Il Buonismo, ridotto a quel che è sempre stato – una esile espressione retorica, propria di piccoli gruppi – è in rotta. Dunque, ecco il fiero affermarsi del crudelismo sociale e ideologico. Ed esso, come avviene in tutte le rivoluzioni vittoriose, aspira a prolungarsi e a riprodursi nella forma di una egemonia ideologica e fin morale.
Un racconto per anime belle
Dunque, il Cattivismo, diffusosi largamente, e diventato bandiera e promessa del nuovo potere, ambisce ad assumere i tratti di un vero e proprio sistema di valori. E a dotarsi di una sua base morale.
Ciò può accadere perché la nostra società ha conosciuto profonde trasformazioni. L’imporsi della cultura dell’individualismo come egotismo autosufficiente ha reso friabili le grandi idee, quali uguaglianza e giustizia, le ha espunte dal sistema dei diritti e delle garanzie, le ha ridotte a manifestazioni di sentimentalismo.

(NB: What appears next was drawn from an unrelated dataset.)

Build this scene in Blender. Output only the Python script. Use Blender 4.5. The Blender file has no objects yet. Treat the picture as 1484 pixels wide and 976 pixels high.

In questo scenario, sembra che quei concetti abbiano perso qualunque fondamento razionale e qualunque riferimento all’utilitarismo sociale, per assumere la forma, evanescente e impalpabile, di espressioni umorali e, nel migliore dei casi, di categorie dello spirito.
In un simile quadro, solo il Cattivismo è apparso come concreto, efficace e utile. E il Buonismo è risultato un racconto per anime belle. Poco importa che la verifica scientifica della remuneratività del Cattivismo riveli tutta la fallacia di quella strategia e proprio rispetto ai fini che dice di perseguire.
La vita sociale sembra involvere in una spirale avvitata su se stessa e in un progressivo accorciamento della misura dei rapporti di comunità
Un esempio solo: esiste in Europa un solo stratega militare o un polemologo o un ingegnere navale o, accontentiamoci, un marinaio che confermi l’utilità di “bombardare i barconi”, “attuare il blocco navale”, “affondare scafi e scafisti”? In altri termini, il crudelismo sociale e ideologico si rivela un’utopia regressiva e fosca (espellere i rom? Ma se, al 52 per cento, sono cittadini italiani!).
E, tuttavia, quel processo di torva regressione non si arresta. La vita sociale sembra involvere in una spirale avvitata su se stessa e in un progressivo accorciamento della misura dei rapporti di comunità: così che la “dimensione umana” si restringe vieppiù, fino a coincidere con quella del nucleo familiare.
Non è più solo la crisi dell’universalismo: è, piuttosto, la manifestazione ultima ed estrema di quella stessa crisi. E non è nemmeno più l’esaltazione della società liquida: in suo luogo, si delinea una società di “nicchie”, compartimentate e, nelle aspirazioni , autosufficienti e indipendenti.
Ne discende che non regge più alcuna solidarietà più lunga del perimetro della propria abitazione privata. Lo stesso localismo – metro politico di misura degli ultimi due decenni – risulta troppo “largo”: imporre una qualsivoglia integrazione comunitaria è un’impresa ardua da realizzare in un tempo di così acuta crisi sociale e di così esasperata frammentazione.
È in questo quadro che il senso di responsabilità – come reciproco farsi carico dell’altro – rovina. Io mi faccio carico di me stesso, dei miei cari e, al più, dei miei simili più simili. Il legame sociale, fondamento di ogni comunità organizzata, si riduce al vincolo familiare e, eventualmente, a quello di famiglia estesa e di parentela allargata.
La sequenza successiva è fatale: se non mi assumo responsabilità per quanti si trovano al di fuori di questa cerchia ristretta e saldamente presidiata, non proverò senso di colpa per la mancata assunzione di responsabilità. Tutto qui. La cancellazione del senso di colpa ha questa origine e segue questa dinamica.
Una interpretazione frettolosa, sulla scorta di letture superficiali potrebbe considerarlo un progresso, ovvero il segno di una acquisita maturità. Ma, se nella sfera della psiche individuale il superamento del complesso di colpa può rappresentare l’emancipazione da un pesante apparato di ansie e fobie di punizione, nella vita sociale e nelle comunità organizzate il sottrarsi al senso di colpa corrisponde irreparabilmente a una dichiarazione di irresponsabilità. Dunque, a una fuga senza fine.